Last week at the Conservative Political Action Conference (CPAC), attendees heard competing visions regarding immigration reform. Although a handful of speakers contributed fiery rhetoric against reform, others emphasized its urgency. Among several supportive voices was Republican pollster Whit Ayres, who highlighted the importance of immigration reform to his party’s political future.

Meanwhile, the flow of deportations is approaching an unwelcome milestone: 2 million under the current administration. Many immigrant advocates are asking the Obama administration to provide broader administrative relief from deportations, and they plan to step up their efforts in coming weeks.

Only Congress has the power to enact a solution with staying power: a new immigration process that provides both family and economic stability. Without it, our broken immigration system will further destabilize our businesses and communities.

More and more leading conservatives recognize that the question they face is not whether reform will happen, but when — and to what extent their representatives in Congress will seize the opportunity to lead. The clock is ticking.

CALENDAR: Please visit our Events page to find this week's immigration-related events.

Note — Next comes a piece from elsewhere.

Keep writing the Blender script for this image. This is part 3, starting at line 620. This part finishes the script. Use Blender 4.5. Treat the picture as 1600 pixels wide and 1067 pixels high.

Summary of immigration legislation introduced and government reports on immigration:

MUST READ: NEW YORK TIMES: For G.O.P., Hard Line on Immigration Comes at a Cost
By John Harwood
March 7, 2014
WASHINGTON — After signing the Civil Rights Act of 1964, President Lyndon B. Johnson famously told an aide: “We just delivered the South to the Republican Party for a long time.” He was right. But he had also done something else: delivered African-American votes to Democrats in overwhelming proportions.
The party of Lincoln has not won as many as one in five blacks in a presidential election since, while the African-American share of the electorate has swelled. That backdrop looms over deliberations by House Republican leaders over whether to kill legislation that passed in the Senate to overhaul the immigration system. The fact that top House and White House aides say it is not dead yet owes largely to fears of hardening anti-Republican sentiment among a Latino electorate that has quintupled over the last two decades.
“If we don’t pass immigration reform this year, we will not win the White House back in 2016, 2020 or 2024,” John Feehery, once a top aide to former Speaker J. Dennis Hastert, wrote recently. Even if that prediction proves hyperbolic, recent history gives Republicans ample reason to take the danger seriously. Democrats have long wooed racial and ethnic minorities more vigorously than the Republicans have. Their presidential candidates have won a majority of black and Hispanic votes in every election since exit polls began.
Read more:

ASSOCIATED PRESS: Can GOP neutralize immigration as election issue?
By Nicholas Riccardi
March 9, 2014
AURORA, Colo. (AP) — If the apparent slow death of immigration legislation has any political repercussions this year, they probably will be felt in the subdivisions, shopping centers and ethnic eateries wrapped around Denver's southern end.
U.S. Rep. Mike Coffman represents this fast-changing district.
He's among a few vulnerable Republican members in line to be targeted by immigrant rights advocates if the House doesn't pass an immigration bill before the November election that would offer legal status to millions of people who entered the U.S. illegally or overstayed their visas.
The issue is no easy solution for Democrats needing to gain 17 seats to win back the House majority. Democratic campaign officials are focusing on about two dozen GOP-held seats where immigration could be a factor, but they rank only nine in the top tier of possible pickups.
Immigration advocates acknowledge their impact on House races this year is limited. Most Republicans hold safe seats in districts with relatively low numbers of immigrants. Coffman is one of the most vulnerable incumbents, but the three-term lawmaker's shift on the issue illustrates the difficulties Democrats may have.